Dennoch müssen die EU-Mitgliedsstaaten dazu noch zusätzliche Gebiete schützen. Laut dem EU-Umweltkommissar stehen 26 Prozent der Flächen an Land unter Schutz. Es fehlen also nur noch vier Prozent zum Erreichen des Ziels. In den Meeresgebieten ist die Lücke größer: Elf Prozent der Fläche seien dort geschützt, 19 Prozent fehlen noch. Zum Vergleich: Weltweit müsste sich zum Erreichen des 30x30-Ziels die geschützte Fläche an Land verdoppeln und auf dem Meer vervierfachen.

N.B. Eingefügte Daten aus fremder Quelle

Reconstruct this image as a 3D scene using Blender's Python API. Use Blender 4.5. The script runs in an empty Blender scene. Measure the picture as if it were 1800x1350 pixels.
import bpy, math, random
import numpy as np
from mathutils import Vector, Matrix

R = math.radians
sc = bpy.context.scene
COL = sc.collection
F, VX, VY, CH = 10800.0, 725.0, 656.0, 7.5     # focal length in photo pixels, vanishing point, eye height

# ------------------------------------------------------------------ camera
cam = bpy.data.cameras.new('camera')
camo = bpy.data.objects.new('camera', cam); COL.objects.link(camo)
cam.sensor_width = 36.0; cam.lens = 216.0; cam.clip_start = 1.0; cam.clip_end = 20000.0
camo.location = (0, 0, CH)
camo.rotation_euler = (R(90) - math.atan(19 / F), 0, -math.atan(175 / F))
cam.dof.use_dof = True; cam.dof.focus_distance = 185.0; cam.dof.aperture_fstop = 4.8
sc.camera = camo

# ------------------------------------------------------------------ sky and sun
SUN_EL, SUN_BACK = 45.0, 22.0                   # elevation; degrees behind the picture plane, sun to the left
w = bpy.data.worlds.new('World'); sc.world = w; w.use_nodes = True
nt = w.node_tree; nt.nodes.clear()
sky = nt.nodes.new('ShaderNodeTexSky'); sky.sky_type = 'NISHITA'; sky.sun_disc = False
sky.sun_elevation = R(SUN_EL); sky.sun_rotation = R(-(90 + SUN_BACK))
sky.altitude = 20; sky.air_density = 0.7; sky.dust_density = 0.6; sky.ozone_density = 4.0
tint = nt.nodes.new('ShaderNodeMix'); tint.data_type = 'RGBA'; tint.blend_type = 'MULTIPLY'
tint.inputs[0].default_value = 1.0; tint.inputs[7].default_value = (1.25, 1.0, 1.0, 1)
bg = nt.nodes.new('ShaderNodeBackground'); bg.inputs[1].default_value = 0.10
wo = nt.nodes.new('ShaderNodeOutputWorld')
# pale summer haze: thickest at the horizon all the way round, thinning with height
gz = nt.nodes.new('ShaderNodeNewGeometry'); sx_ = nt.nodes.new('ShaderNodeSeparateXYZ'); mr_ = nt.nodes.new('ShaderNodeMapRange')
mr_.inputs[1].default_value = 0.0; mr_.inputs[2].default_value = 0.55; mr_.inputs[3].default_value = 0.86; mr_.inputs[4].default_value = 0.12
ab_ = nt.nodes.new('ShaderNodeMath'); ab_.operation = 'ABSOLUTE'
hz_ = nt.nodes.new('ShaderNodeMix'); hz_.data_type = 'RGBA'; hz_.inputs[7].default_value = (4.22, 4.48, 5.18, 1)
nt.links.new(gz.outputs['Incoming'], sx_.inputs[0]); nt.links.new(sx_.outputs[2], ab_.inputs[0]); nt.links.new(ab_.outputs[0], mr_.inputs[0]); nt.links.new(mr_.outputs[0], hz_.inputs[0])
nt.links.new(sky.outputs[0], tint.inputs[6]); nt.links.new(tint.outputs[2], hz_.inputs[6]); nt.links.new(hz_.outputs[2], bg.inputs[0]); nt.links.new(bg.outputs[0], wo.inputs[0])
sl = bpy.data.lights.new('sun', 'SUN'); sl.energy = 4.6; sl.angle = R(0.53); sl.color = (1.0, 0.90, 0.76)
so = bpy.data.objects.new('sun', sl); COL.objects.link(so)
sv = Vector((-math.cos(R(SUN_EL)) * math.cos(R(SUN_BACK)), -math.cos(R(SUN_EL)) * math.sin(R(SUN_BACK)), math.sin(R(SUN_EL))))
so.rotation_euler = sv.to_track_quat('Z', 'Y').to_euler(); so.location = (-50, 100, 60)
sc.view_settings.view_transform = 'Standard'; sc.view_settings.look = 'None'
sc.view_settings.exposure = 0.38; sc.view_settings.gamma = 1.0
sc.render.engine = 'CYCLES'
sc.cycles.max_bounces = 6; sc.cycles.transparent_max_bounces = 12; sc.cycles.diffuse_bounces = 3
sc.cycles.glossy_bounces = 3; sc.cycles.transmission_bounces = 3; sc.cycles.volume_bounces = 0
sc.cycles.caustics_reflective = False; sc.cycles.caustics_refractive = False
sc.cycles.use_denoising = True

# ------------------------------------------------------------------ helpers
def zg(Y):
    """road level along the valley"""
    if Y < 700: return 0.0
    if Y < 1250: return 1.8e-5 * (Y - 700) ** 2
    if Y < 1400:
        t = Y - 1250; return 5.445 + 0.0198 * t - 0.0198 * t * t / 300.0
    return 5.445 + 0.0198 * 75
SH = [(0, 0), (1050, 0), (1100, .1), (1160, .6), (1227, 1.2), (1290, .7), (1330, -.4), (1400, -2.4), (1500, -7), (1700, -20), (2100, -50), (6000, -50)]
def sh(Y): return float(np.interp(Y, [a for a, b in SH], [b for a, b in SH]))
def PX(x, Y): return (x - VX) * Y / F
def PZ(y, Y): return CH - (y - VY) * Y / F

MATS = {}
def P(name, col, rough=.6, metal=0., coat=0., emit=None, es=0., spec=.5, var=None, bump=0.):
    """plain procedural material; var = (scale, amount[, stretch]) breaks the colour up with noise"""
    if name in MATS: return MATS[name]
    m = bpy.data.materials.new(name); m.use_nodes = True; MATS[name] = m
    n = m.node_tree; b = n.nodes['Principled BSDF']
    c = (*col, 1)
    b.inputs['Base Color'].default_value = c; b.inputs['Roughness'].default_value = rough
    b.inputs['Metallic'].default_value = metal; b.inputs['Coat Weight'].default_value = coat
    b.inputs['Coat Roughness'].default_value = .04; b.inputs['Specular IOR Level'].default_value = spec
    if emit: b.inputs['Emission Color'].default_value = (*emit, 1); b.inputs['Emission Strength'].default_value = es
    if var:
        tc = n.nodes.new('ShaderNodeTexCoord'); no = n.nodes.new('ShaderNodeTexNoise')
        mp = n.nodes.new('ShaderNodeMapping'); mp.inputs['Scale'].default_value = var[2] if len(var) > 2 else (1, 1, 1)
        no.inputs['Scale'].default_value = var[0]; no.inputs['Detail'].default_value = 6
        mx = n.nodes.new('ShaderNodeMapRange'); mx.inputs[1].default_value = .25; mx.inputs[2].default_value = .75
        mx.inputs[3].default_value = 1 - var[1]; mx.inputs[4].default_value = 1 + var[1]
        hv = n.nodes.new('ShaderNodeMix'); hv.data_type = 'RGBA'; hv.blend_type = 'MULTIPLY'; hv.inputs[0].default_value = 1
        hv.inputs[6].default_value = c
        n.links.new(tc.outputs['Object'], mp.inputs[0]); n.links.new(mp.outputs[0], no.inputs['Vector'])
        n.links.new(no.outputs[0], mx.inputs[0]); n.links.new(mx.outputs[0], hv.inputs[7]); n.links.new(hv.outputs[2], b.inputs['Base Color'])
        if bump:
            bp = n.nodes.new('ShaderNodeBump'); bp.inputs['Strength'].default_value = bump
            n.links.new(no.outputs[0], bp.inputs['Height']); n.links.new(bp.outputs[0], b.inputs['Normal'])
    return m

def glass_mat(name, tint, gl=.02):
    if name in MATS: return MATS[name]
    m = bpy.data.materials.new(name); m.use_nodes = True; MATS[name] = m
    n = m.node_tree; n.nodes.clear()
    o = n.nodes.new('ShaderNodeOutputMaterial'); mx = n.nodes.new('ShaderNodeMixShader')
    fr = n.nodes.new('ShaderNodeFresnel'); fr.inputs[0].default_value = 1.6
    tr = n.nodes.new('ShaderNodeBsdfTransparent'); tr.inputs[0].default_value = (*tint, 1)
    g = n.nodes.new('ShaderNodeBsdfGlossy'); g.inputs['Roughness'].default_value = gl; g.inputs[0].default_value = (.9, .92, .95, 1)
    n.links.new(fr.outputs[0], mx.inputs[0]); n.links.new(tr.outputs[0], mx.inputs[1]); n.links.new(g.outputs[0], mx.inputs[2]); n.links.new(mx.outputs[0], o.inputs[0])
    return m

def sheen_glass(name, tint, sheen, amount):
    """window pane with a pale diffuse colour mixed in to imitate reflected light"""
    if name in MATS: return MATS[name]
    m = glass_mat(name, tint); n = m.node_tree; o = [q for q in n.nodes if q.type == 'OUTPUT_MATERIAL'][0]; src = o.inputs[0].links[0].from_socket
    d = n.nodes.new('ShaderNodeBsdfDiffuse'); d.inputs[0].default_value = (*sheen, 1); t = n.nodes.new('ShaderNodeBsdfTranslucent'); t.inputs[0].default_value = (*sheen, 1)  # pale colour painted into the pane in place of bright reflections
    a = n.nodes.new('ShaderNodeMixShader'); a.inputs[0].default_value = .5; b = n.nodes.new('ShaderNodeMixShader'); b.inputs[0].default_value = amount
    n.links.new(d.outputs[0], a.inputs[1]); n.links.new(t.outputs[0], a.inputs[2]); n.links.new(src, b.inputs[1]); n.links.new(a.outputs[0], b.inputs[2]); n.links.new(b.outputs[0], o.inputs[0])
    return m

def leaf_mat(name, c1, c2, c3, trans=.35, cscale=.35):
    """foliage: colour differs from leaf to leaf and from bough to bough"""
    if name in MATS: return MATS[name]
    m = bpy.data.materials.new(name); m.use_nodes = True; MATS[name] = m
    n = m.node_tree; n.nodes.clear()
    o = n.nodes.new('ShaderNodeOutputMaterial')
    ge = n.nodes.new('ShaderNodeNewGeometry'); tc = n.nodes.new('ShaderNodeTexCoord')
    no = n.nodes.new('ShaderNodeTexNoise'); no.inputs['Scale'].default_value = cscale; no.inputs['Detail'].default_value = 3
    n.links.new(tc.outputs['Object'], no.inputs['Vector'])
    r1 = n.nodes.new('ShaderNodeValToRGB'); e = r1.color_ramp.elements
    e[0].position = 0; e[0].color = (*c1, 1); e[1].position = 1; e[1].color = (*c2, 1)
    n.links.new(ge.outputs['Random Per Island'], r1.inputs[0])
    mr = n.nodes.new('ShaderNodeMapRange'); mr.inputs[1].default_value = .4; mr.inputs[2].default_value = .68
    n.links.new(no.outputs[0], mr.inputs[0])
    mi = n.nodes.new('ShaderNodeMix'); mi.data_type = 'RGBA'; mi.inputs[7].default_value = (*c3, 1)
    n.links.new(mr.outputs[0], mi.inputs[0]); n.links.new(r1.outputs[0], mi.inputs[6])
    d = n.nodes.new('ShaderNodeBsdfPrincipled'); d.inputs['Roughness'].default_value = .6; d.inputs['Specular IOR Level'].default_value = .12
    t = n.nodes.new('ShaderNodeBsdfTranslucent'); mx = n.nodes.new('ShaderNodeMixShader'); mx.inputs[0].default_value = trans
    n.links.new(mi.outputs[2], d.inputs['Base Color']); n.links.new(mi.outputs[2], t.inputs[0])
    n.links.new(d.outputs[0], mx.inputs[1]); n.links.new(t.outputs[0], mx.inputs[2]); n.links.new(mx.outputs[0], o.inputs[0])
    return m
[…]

EU-Kommissar Sinkevičius: Wir werden 30 Prozent schaffen
Bei den europäischen Meeresflächen werde es deshalb eine größere Herausforderung. Dennoch ist Sinkevičius sicher: „Wir werden definitiv das 30x30-Ziel erreichen, vor allem an Land. Wir werden es sogar früher schaffen.“ Das hieße also, noch vor 2030. Auf die Frage, wo die zusätzlichen Schutzgebiete entstehen sollen, will EU-Kommissar Sinkevičius keine konkreten Orte oder Mitgliedsstaaten nennen: „Ich würde mich auf große Ökosysteme konzentrieren, die den Schutz dringend brauchen. Ökosysteme, die besonders effektiv für den Klimaschutz CO2 speichern.“
Konflikte mit wirtschaftlicher Nutzung
Natürliche CO2-Speicher sind für Sinkevičius neben den Meeren vor allem Wälder und Moore. Besonders bei den streng geschützten Gebieten dürfte es dabei aber Zielkonflikte mit der wirtschaftlichen Nutzung der Natur geben – so zum Beispiel mit der Forstwirtschaft in den Wäldern. Der zuständige EU-Kommissar ist hier jedoch der Meinung, dass sich diese Konflikte mit guten Strategieplänen verhindern lassen. Noch etwas schwieriger dürfte das bei den Meeren werden: "Dort ist der Raum sehr begrenzt. Da müssen alle Aktivitäten unter einen Hut gebracht werden: Nachhaltiger Tourismus, nachhaltige Fischerei, Projekte für erneuerbare Energien", sagt Sinkevičius, der als Kommissar auch für die Fischerei in der EU zuständig ist.
Mehrere Punkte des Abkommens von Montreal betreffen auch die Fischerei: "Diese fordern uns auf, die Fischgründe und Aquakulturen nachhaltig zu managen, um Überfischung zu verhindern, damit wilde Arten nachhaltig genutzt werden. Trotzdem wird das globale Ziel von 30 Prozent Schutzgebieten natürlich nicht machbar sein, ohne ein ambitioniertes Abkommen für die Hohe See", sagt Sinkevičius.
20 Prozent der geschädigten Ökosysteme renaturieren
Ein weiteres wichtiges Ziel des globalen Rahmenabkommens zur Biodiversität ist, 20 Prozent der zerstörten Ökosysteme wiederherzustellen. In der EU sollten die Mitgliedsstaaten laut Sinkevičius vor allem auf die Ökosysteme schauen, die am stärksten gestört sind. "Da reden wir vor allem über die Moore und Feuchtgebiete, aber auch über unsere Wälder. Aber in unserer Gesetzgebung werden die Mitgliedsstaaten flexibel auswählen können, welche Ökosysteme sie renaturieren", sagt der EU-Kommissar.
In Deutschland und auch in Bayern wird die Wiedervernässung von Mooren wohl eine wichtige Rolle beim Erreichen der Biodiversitätsziele spielen.
Erfolg wird von der Umsetzung abhängen
Ob das Abkommen von Montreal den weltweiten Verlust von Biodiversität wirklich stoppen kann, wird letztlich nicht nur von den Zielvorgaben abhängen, sondern vor allem davon, wie konsequent diese von den Regierungen der einzelnen Staaten umgesetzt werden. So auch das Fazit von EU-Kommissar Virginijus Sinkevičius: "Also wenn es vollständig umgesetzt wird – dann geht es weit genug. Aber die Umsetzung wird der zentrale Knackpunkt sein."